No matter how accurate, I just can't be uncharitable. I suggest you invest some time reading both about your faith and, if you're going to comment, about that of others

john f. said...

Scott, that is an extreme cop-out. In what way do you suggest that I have not read about my faith or the Catholic faith/history?

I take it you believe that the Pope enjoys a succession straight to the Apostle Peter. That is your belief and fine. But that does not make it historical fact.

Thomas A. Szyszkiewicz said...

John,

Sorry, but apostolic succession is established historic fact. The unbroken and continuous line of popes from Benedict XVI to St. Peter is well-established. That Rome intervened in the affairs of other churches with authority early on in her history is also well-established by the writings of the Fathers. The book "St. Peter Lives in Rome," by Robert Stackpole, a former Anglican, gives a very detailed history of this and confronts many myths and legends regarding the succession clearly and accurately.

What Mormons have a hard time proving is the so-called great apostacy. You're not the only group to make such a claim - it's essentially the same claim that Protestants make. The Catholic Church makes no pretensions to perfection. However, she has maintained for 2,000 years the truth that Jesus is "the Christ, the Son of the Living God," the He is equal with the Father from all eternity, and that He and the Father share such a unity of love that they always and have always brought forth the Holy Spirit. From this, she has never wavered and many willingly went to their deaths to proclaim this truth. Yes, we have made errors -- many of them -- and they have been admitted. That does not, however, prove apostacy. All it proves is that we are still sinners in need of God's grace in order to come to perfection.

john f. said...

TAS: thanks for the recommended book. I will read it with interest. Here's one you might be interested in: Hugh Nibley, Apostles and Bishops in Early Christianity (2005).

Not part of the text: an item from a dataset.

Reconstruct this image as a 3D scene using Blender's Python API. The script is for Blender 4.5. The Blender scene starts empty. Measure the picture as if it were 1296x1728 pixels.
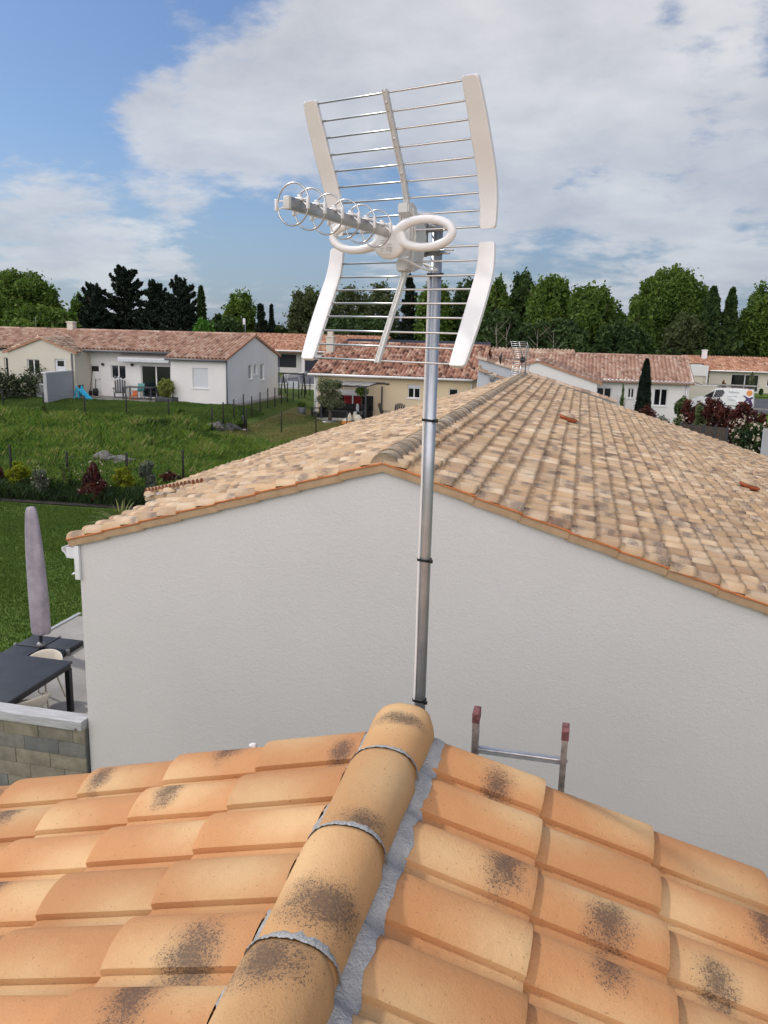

Your comment got me to thinking about why scott would recommend that I read some basic Catholic history books instead of engaging me on this topic. I was a little unclear. I do not dispute that the Catholic Church has been able to establish lists of succession of bishoprics in Rome all the way back to Clement and Cletus. The point of my comments was that it is unclear why we should believe that a bishop or a certain bishopric should be seen as taking over for Apostles once the Apostles were gone. That question is separate from whether the Catholic Church can provide a list of names going all the way back to the Apostle Peter. The prestige of one bishopric based on "two Apostle" status seems to be the most any bishopric was claiming in the early period right after the Apostles were all gone (don't forget, Antioch had the prestige of this status as well). This, however, is different from primacy or authority over bishops of other cities that could not make such a claim to fame.

Thomas A. Szyszkiewicz said...

Actually, the list in Rome goes back to Linus, not to Clement.

The reason, John, that we should see the bishops as taking over from the apostles is because that is exactly what they did. This is traceable back to the Acts of the Apostles when the Apostles, under the guidance of the Holy Spirit, selected Matthias to take the place of Judas the Iscariot.

We also see it in the selection of men like Timothy to take charge of churches in certain places. They were there with the authority of the apostles themselves since the apostles had laid hands on them, an ancient sign of giving the same spirit that the prophet or apostle has.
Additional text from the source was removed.